Teach kids to invest to reduce social stresses, government debt burden: author
June 15, 2006 (PRLEAP.COM) Education News
Finance and investing should be taught in grade school, according to a bestselling investment author."Proper training in financial matters from a young age could reduce the debt burden that destroys so many families," says Sydney Tremayne. "It could help to increase the quality of life, and it could, in time, ease the burden on government of increasing numbers of retirees without adequate finances."
Tremayne says there are simple finance books for young children but, unless their parents or teachers are interested in financial matters, their children are unlikely to be introduced to them.
And, he adds, for the average adult, economics, finance and investing rank high among the dullest of topics. Books are filled with jargon, making them even more difficult to understand unless you know the language. "Too few people read as it is. Offer books that smack of the classroom, and the majority will opt for Trailer Park Boys."
Tremayne, a former investment adviser, wondered if there was a way to make the subject of investing less dry and more palatable to a greater number of people. And, if so, would it be possible to provide a set of principles that, if followed, would virtually guarantee success over time and thus remove the fear that many have about the stock market and risk?
Lunch with Gaffer: How to Make Money Safety and Certainly with Stocks and Bonds is his attempt to popularize the subject. Available as a download from the Internet, his latest book blends fact and fiction so that the instruction is in small, easy-to-understand doses with a liberal sprinkling of humor and glimpses of life in a rural U.S. village.
Three couples of different ages and backgrounds are entertained to lunch each week by Gaffer, millionaire investor and lumber mill owner in Cripple Hole Creek, population 209. The purpose of these gatherings: to teach Gaffer's guests how to start successful investment programs.
The teaching portion of each of the 24 chapters is entirely dialogue. During each discussion, the different characters and concerns of the participants influence the conversation, as they would in real life. And, because the format allows it more readily than with standard texts, the questions many novice investors assume are too dumb and embarrassing to ask are asked – and answered – in this book.
The investment philosophy is conservative. No day trading or wild gambles for Gaffer. The information he provides is tried and true, answering such questions as how to find money to invest when you have none, what types of investments should be made by different types of people, and what should be avoided. The book even shows a guaranteed method for buying low and selling high. Along the way, most typical jargon is explained.
Woven throughout the book are the stories and challenges of the various characters and their lives in Cripple Hole Creek.
Why an e-book rather than a hard copy? Tremayne's answer: "In part, instant gratification for readers around the world. They can download it from their computers, print it and read it, all without leaving their homes. But there's another reason. Although one of my books was a bestseller, distribution was so badly managed by the publisher that I want more control this time."
Lunch with Gaffer was written to be a fun read.
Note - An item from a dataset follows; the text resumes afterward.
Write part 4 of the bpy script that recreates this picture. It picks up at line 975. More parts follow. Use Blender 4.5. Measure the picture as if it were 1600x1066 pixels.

To the extent that it is, it should be helpful to a large number of people who may previously have been intimidated by the very idea of investments, and to those who have had to rely entirely on the advice and management of others.
"It's easier to learn something if you are entertained," Tremayne says. "I did not write the book for any particular age group, and nor does it have a political agenda. But schools, generally, turn out good little imprisoned robot employees.
"The education system was designed to produce fodder for the Industrial Revolution, not people who could think and be self-sufficient. We teach people how to earn money as employees. Isn't it about time we started to teach them what to do with money once they earn it?
"Under the present system, the order of business seems to be: buy a car, get married, buy a house, raise a family, and then, under a debt burden, struggle to save far too small an amount for retirement. Times have changed, and our education system needs to change with them."